Nocheck command?

Dear all,

I have a question regarding nocheck command. I am trying to replicate a textbook model. The authors provided replication codes on their website. They used Matlab and their own toolbox. I tried to replicate the model in dynare using their exact specification and calibration. The model only works under nocheck command. Without nocheck command, it gives the following error:

Error using print_info (line 75)
The steadystate file did not compute the steady state
Error in steady (line 104)
print_info(info,options_.noprint, options_);
Error in mxnsgu (line 487)
steady;
Error in dynare (line 278)
evalin(‘base’,fname) ;

When I check the residuals of the static equations, it has nonzero residuals for 4 equations. With nocheck command, there is still nonzero residuals but dynare replicates the moments and impulse responses in the book.

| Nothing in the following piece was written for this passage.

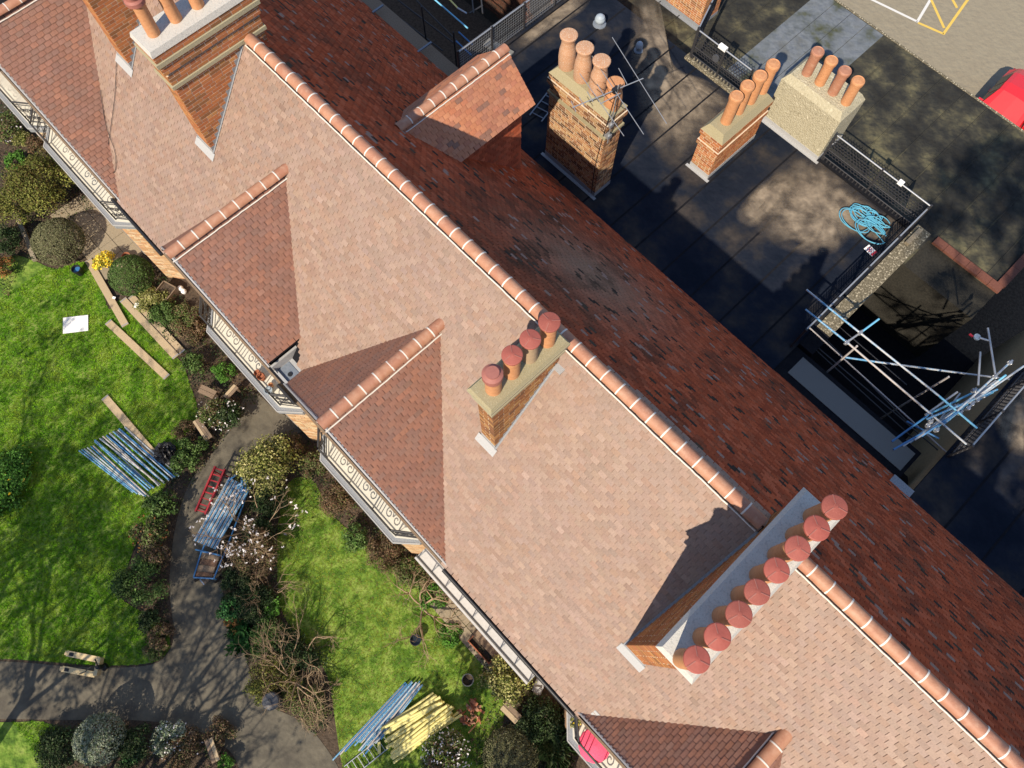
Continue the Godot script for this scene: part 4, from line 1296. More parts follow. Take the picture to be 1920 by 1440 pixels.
func _roof_things():
	var f1 = fence("roof_railing", "black honeycomb railing on the roof edge left of the four terracotta pots", [Vector3(-8.15, 4.4, -14.96), Vector3(-6.2, 4.4, -14.96)], 1.0)
	part("white_bracket", box_mesh(Vector3(0.75, 0.98, -0.06), Vector3(1.0, 1.08, 0.06)), M.paper, f1)
	part("lamp_disc", tube_mesh([Vector3(0.8, 0.62, 0.08), Vector3(0.8, 0.62, 0.03)], 0.11, 14), M.grey_plastic, f1)
	fence("roof_railing", "short black honeycomb return railing in front of the brick block", [Vector3(-8.2, 4.4, -15.0), Vector3(-8.9, 4.4, -16.8)], 1.0)
	var f2 = fence("roof_railing", "black honeycomb railing on the roof edge above the blue rope", [Vector3(-3.3, 4.36, -14.98), Vector3(-0.28, 4.36, -14.98)], 1.0)
	part("white_tag", box_mesh(Vector3(2.0, 0.96, -0.03), Vector3(2.14, 1.1, 0.04)), M.paper, f2)
	fence("roof_railing", "long dark mesh railing beside the lichened coping", [Vector3(-0.3, 4.32, -14.9), Vector3(-0.3, 4.32, -10.0)], 1.0)
	fence("roof_railing", "wire mesh railing at the roof edge over the left light well", [Vector3(-12.3, 4.3, -9.6), Vector3(-12.3, 4.3, -16.0)], 1.0, false)
	fence("roof_railing", "dark railing on the far side of the right light well", [Vector3(4.0, 4.8, -10.2), Vector3(4.0, 4.8, -16.0)], 0.95)
	# television aerial on the tall chimney
	var an := thing("television_aerial", "silver television aerial with long crossbars on the tall chimney", "aerial")
	part("mast", tube_mesh([Vector3(-6.74, 6.6, -9.6), Vector3(-6.74, 8.55, -9.6)], 0.015, 8), M.steel, an)
	part("bracket", box_mesh(Vector3(-6.84, 6.8, -9.66), Vector3(-6.7, 6.9, -9.54)), M.steel, an)
	part("bracket", box_mesh(Vector3(-6.84, 7.2, -9.66), Vector3(-6.7, 7.3, -9.54)), M.steel, an)
	part("boom", tube_mesh([Vector3(-7.097, 8.400, -8.547), Vector3(-6.577, 8.400, -10.252)], 0.013, 6), M.steel, an)
	part("boom", tube_mesh([Vector3(-6.740, 8.420, -9.044), Vector3(-6.634, 8.420, -9.573)], 0.012, 6), M.steel, an)
	for e in [[Vector3(-7.854, 8.400, -10.591), Vector3(-5.393, 8.400, -9.728)], [Vector3(-7.779, 8.430, -9.853), Vector3(-5.532, 8.430, -9.144)], [Vector3(-7.639, 8.400, -9.326), Vector3(-5.808, 8.400, -8.827)], [Vector3(-7.146, 8.400, -10.061), Vector3(-6.710, 8.400, -9.878)], [Vector3(-7.164, 8.400, -9.399), Vector3(-6.808, 8.400, -9.268)], [Vector3(-7.176, 8.400, -9.091), Vector3(-6.895, 8.400, -8.989)], [Vector3(-7.195, 8.400, -8.861), Vector3(-6.933, 8.400, -8.762)], [Vector3(-7.235, 8.400, -8.652), Vector3(-6.961, 8.400, -8.526)]]:
		part("element", tube_mesh(e, 0.009, 6), M.steel, an)
	part("junction_box", box_mesh(Vector3(-6.830, 8.360, -9.654), Vector3(-6.830, 8.360, -9.654) + Vector3(0.1, 0.1, 0.16)), M.black_plastic, an)
	var cq := Builder.new()
	cq.tube(spline([Vector3(-6.74, 8.4, -9.58), Vector3(-6.78, 7.4, -9.5), Vector3(-6.88, 6.6, -9.545), Vector3(-6.95, 5.4, -9.545), Vector3(-6.9, 4.4, -9.53)], 5), 0.012, 5)
	part("cable", cq.mesh(), M.black_plastic, an)
	# mushroom vents
	for v in [[Vector3(-10.931, 4.300, -13.995), 0.16, "round domed roof vent furthest behind the bulbous pots", "grey"], [Vector3(-9.432, 4.300, -14.104), 0.11, "small pale domed roof vent right of the aerial", "pale"]]:
		var o := thing("roof_vent", v[2], "vent", v[0], "domed vents on the flat roof")
		var q := Builder.new()
		q.lathe(Vector3.ZERO, [Vector2(v[1] * 1.3, 0), Vector2(v[1] * 1.25, 0.03), Vector2(v[1] * 0.7, 0.05), Vector2(v[1] * 0.65, 0.16)], 16)
		part("base", q.mesh(), M.lead_dark, o)
		var c := Builder.new()
		c.lathe(Vector3.ZERO, [Vector2(v[1] * 0.65, 0.15), Vector2(v[1], 0.16), Vector2(v[1], 0.2), Vector2(v[1] * 0.8, 0.28), Vector2(v[1] * 0.4, 0.33), Vector2(0.001, 0.34)], 16)
		part("cap", c.mesh(), M.dome, o)
	# rope coil
	var rp := []
	var ctr := Vector3(-1.260, 4.340, -14.238)
	var r2 := RandomNumberGenerator.new()
	r2.seed = 5
	var loops := 17
	for i in loops * 9:
		var k := i / 9
		if i % 9 == 0:
			pass
		var hsh := float(hash(k * 77 + 3) % 1000) / 1000.0
		var hs2 := float(hash(k * 131 + 9) % 1000) / 1000.0
		var a := TAU * i / 9.0
		var rr := 0.16 + 0.24 * hsh
		rp.append(ctr + Vector3((hs2 - 0.5) * 0.75 + cos(a) * rr * 1.15, 0.02 + 0.10 * hs2 + 0.012 * k / 3.0 * hsh + r2.randf() * 0.02, (hsh - 0.5) * 0.6 + sin(a) * rr * 0.75).rotated(Vector3.UP, 0.0))
	var rt := thing("rope_coil", "tangled coil of sky blue rope on the black felt roof", "rope")
	part("rope", tube_mesh(spline(rp, 4), 0.013, 5), M.rope_blue, rt)
	# warning sign lying on the roof
	var sg := thing("warning_sign", "white warning sign with red band and prohibition ring lying on the roof", "sign", Vector3(-0.594, 4.320, -13.658))
	sg.rotation.y = -0.1
	part("board", box_mesh(Vector3(-0.15, 0, -0.10), Vector3(0.15, 0.012, 0.10)), M.paper, sg)
	part("red_band", box_mesh(Vector3(0.08, 0.0122, -0.10), Vector3(0.148, 0.0142, 0.09)), M.sign_red, sg)
	var ring := Builder.new()
	var cp := []
	for i in 25: cp.append(Vector3(-0.035 + cos(TAU * i / 24) * 0.065, 0.0135, sin(TAU * i / 24) * 0.065))
	ring.tube(cp, 0.008, 5)
	ring.board(Vector3(-0.08, 0.0135, -0.045), Vector3(0.01, 0.0135, 0.045), 0.014, 0.004)
	part("prohibition_ring", ring.mesh(), M.sign_red, sg)
	part("pictogram", box_mesh(Vector3(-0.06, 0.0122, -0.03), Vector3(-0.015, 0.0135, 0.03)), M.ink, sg)
	# ladder and slab on the roof
	ladder("roof_ladder", "grey ladder lying on the roof between dormer and tall chimney", Vector3(-9.743, 4.360, -10.164), Vector3(-10.024, 4.360, -11.335), 0.40, M.lead_dark, 5)
	var sl := thing("loose_slab", "grey slab lying on the roof behind the rear dormer", "slab", Vector3(-12.284, 4.330, -11.114))
	sl.rotation.y = 0.2
	part("slab", box_mesh(Vector3(-0.45, 0, -0.16), Vector3(0.45, 0.06, 0.16)), M.felt_grit, sl)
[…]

I searched in the manual and forum about this command and as far as I understand, this command blocks dynare to compute the steady-state and use the values provided in the steady_state_model block. Am I correct? What is the use of nocheck command exactly? And is it safe to make modifications on the model with nocheck command?

Thank you,

see p32 of the reference manual. It seems that it is “useful when there is a unit root in the model” and in that case, there is several steady state

Hi,

The nocheck option is generally used in models where you have random walks with drift, ie equations of the form:

a_t = \alpha+ a_{t-1}+\varepsilon_t

There is no steady state for a, except if \alpha=0 in which case there is an infinity of deterministic steady states. In this situation (where the steady state does not exist) you can provide an arbitrary value for a in the block defining the steadystate or in a steady state file routine. This is safe as long as the elasticities and the ratios appearing in the linearized form of the model do not depend on a. Since there is no steady state, any value you provide for a is wrong, hence the nocheck option.

Best,
Stéphane.

1 Like

Coming back to the original question, it is rarely ever safe to use the nocheck option unless you explicitly know that you need it. In your MXN model, a steady state exists.

@jpfeifer @stepan-a @MaximeBouter thank you all for your responses. I have been working on the MXN model for 5 months and I am stuck… What would you recommend me to check? I believe the problem is not a drift? Is it the calibration? Or the model equations? Since the model has a steady state in Matlab and Uribe toolbox, I must have made a mistake somewhere… Any idea would be really appreciated.